Linehan defends Pillen’s work, committee efforts

Linehan, who has prodded her colleagues to support Pillen’s proposals, expressed frustration Monday that some senators have stopped negotiating.

“It makes no sense,” she said. “If you’re doing the right thing, you’re giving the schools more money. You’re lowering property taxes. You’re doubling the earned income tax credit. It’s not about doing what’s right — it’s raw politics.”

Linehan said Pillen has worked “as hard as any governor I’ve ever seen” on this proposal. She said he’s been clear about his priorities and has at least two more years to reach his goals. He’s not limited to a single special session to accomplish his goals, she said.

She said negotiations and work will continue behind the scenes until lawmakers settle on whatever can reach the 33-vote threshold for passage.

State Sen. Tom Brewer, whose LB 34 is the current vehicle for property tax relief, said he knows the governor is in a difficult spot but credited him for taking on an issue too many others have avoided. Brewer represents north-central Nebraska.

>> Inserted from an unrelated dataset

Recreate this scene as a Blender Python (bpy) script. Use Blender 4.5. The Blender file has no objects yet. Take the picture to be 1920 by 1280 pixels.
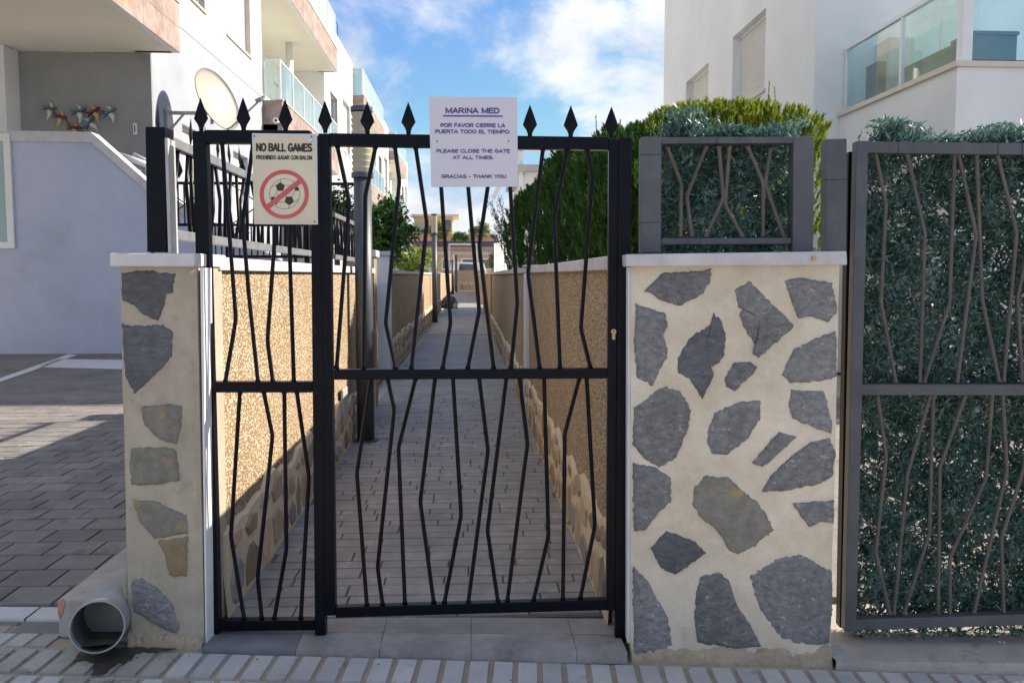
import bpy, math, random
import numpy as np
from mathutils import Vector, Matrix
R_ = math.radians
rng = np.random.default_rng(7); random.seed(11)
S = bpy.context.scene
COL = S.collection
# ------------------------------------------------------------------ camera
FPX = 1600.0; PITCH = R_(4.43); YAW = R_(2.86); EYE = 1.55
cam = bpy.data.cameras.new("camera"); camo = bpy.data.objects.new("camera", cam); COL.objects.link(camo)
camo.location = (0, 0, EYE); camo.rotation_euler = (R_(90) - PITCH, 0, -YAW)
cam.sensor_width = 36; cam.lens = FPX / 1920 * 36; cam.clip_start = .05; cam.clip_end = 3000
S.camera = camo
# ------------------------------------------------------------------ sky + sun
SUN_EL = R_(33); SUN_A = R_(14)          # the sun stands right of and beyond the gate
sun_dir = Vector((math.cos(SUN_EL) * math.cos(SUN_A), math.cos(SUN_EL) * math.sin(SUN_A), math.sin(SUN_EL)))
W = bpy.data.worlds.new("World"); S.world = W; W.use_nodes = True
nt = W.node_tree; nt.nodes.clear(); N = nt.nodes.new; L = nt.links.new
out = N('ShaderNodeOutputWorld'); bg = N('ShaderNodeBackground'); bg.inputs[1].default_value = .10
sky = N('ShaderNodeTexSky'); sky.sky_type = 'NISHITA'; sky.sun_disc = False
sky.sun_elevation = SUN_EL; sky.sun_rotation = R_(76); sky.air_density = .85; sky.dust_density = .15; sky.ozone_density = 3.0
tc = N('ShaderNodeTexCoord'); sep = N('ShaderNodeSeparateXYZ'); L(tc.outputs['Generated'], sep.inputs[0])
def M_(op, a, b=None, c=None):
    n = N('ShaderNodeMath'); n.operation = op
    for i, v in enumerate((a, b, c)):
        if v is None: continue
        if isinstance(v, (int, float)): n.inputs[i].default_value = v
        else: L(v, n.inputs[i])
    return n.outputs[0]
zz = M_('ADD', M_('MAXIMUM', sep.outputs[2], -.1), .38)
cx = M_('DIVIDE', sep.outputs[0], zz); cy = M_('DIVIDE', sep.outputs[1], zz)
comb = N('ShaderNodeCombineXYZ'); L(cx, comb.inputs[0]); L(cy, comb.inputs[1]); comb.inputs[2].default_value = 41.3
no = N('ShaderNodeTexNoise'); no.inputs['Scale'].default_value = 2.5; no.inputs['Detail'].default_value = 12; no.inputs['Roughness'].default_value = .58
no.inputs['Distortion'].default_value = .25
L(comb.outputs[0], no.inputs['Vector'])
rp = N('ShaderNodeValToRGB'); rp.color_ramp.elements[0].position = .42; rp.color_ramp.elements[1].position = .60
rp.color_ramp.interpolation = 'EASE'
L(no.outputs[0], rp.inputs[0])
no2 = N('ShaderNodeTexNoise'); no2.inputs['Scale'].default_value = 3.1; no2.inputs['Detail'].default_value = 6
L(comb.outputs[0], no2.inputs['Vector'])
cr2 = N('ShaderNodeValToRGB'); cr2.color_ramp.elements[0].color = (1.75, 1.83, 1.98, 1); cr2.color_ramp.elements[1].color = (2.75, 2.77, 2.8, 1)
cr2.color_ramp.elements[0].position = .35; cr2.color_ramp.elements[1].position = .65
L(no2.outputs[0], cr2.inputs[0])
mx = N('ShaderNodeMixRGB'); L(M_('MULTIPLY', rp.outputs[0], .93), mx.inputs[0]); skt = N('ShaderNodeMixRGB'); skt.blend_type = 'MULTIPLY'; skt.inputs[0].default_value = 1; skt.inputs[2].default_value = (.36, .425, .53, 1); L(sky.outputs[0], skt.inputs[1]); skl = N('ShaderNodeMixRGB'); skl.blend_type = 'DARKEN'; skl.inputs[0].default_value = 1; skl.inputs[2].default_value = (1.25, 1.6, 2.1, 1); L(skt.outputs[0], skl.inputs[1]); L(skl.outputs[0], mx.inputs[1]); L(cr2.outputs[0], mx.inputs[2])
L(mx.outputs[0], bg.inputs[0]); L(bg.outputs[0], out.inputs[0])
sl = bpy.data.lights.new("sun", 'SUN'); sl.energy = 2.2; sl.angle = R_(.53); sl.color = (1, .90, .755)
so = bpy.data.objects.new("sun", sl); COL.objects.link(so); so.location = (20, 10, 20)
so.rotation_euler = (-sun_dir).to_track_quat('-Z', 'Y').to_euler()
S.view_settings.view_transform = 'Standard'; S.view_settings.look = 'None'; S.view_settings.gamma = 1
S.view_settings.exposure = 2.1
S.render.engine = 'CYCLES'; S.cycles.max_bounces = 8; S.cycles.transparent_max_bounces = 16
# ------------------------------------------------------------------ measuring helpers (pixel of the 1920 photograph -> point on a real plane)
_cp, _sp, _cy, _sy = math.cos(PITCH), math.sin(PITCH), math.cos(YAW), math.sin(YAW)
_F = Vector((_sy * _cp, _cy * _cp, -_sp)); _R = Vector((_cy, -_sy, 0)); _U = _R.cross(_F); _O = Vector((0, 0, EYE))
def ray(x, y): return _F + _R * ((x - 960) / FPX) + _U * ((640 - y) / FPX)
FS = .07                                    # the street front is skewed a little against the alley
FN = Vector((FS, 1, 0)).normalized(); FU = Vector((1, -FS, 0)).normalized()
def G(x, y, a):
    d = ray(x, y); return _O + d * (a / (d.y + FS * d.x))
def PY(x, y, Y): d = ray(x, y); return _O + d * (Y / d.y)
def PX(x, y, X): d = ray(x, y); return _O + d * (X / d.x)
def PZ(x, y, Z=0.0): d = ray(x, y); return _O + d * ((Z - EYE) / d.z)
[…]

Pillen has to sign off on backup plans

Pillen would not say Monday whether he would sign incremental steps toward his goals. Senators have told him and his staff they lack the 33 votes to overcome a filibuster, meaning his latest preferred proposal appears poised to die Tuesday after eight hours of debate. 

He declined to say whether he might call senators back into session if they don’t pass reforms he considers sweeping enough.

“I obviously put out the plan I believe in exactly where that goes,” Pillen said. “What that means when it gets to me, we’ll decide that at that time. … I don’t get involved in speculation. There’s too many moving parts.”

He said the goal is making the state more competitive when a business owner or family is looking at relocating to Nebraska. 

“I still have faith that everybody in this Unicameral knows what a crisis the property tax crisis is and that, in the end, then the games are going to stop and they’ll do the people’s work,” he said.

Paul Landow, a retired political scientist from the University of Nebraska at Omaha, said Pillen is about to learn either the price or payoff of raising public expectations on an issue people care about as much as property taxes.

Said Landow: “He will either be the hero who did it or the bum who couldn’t get it done.”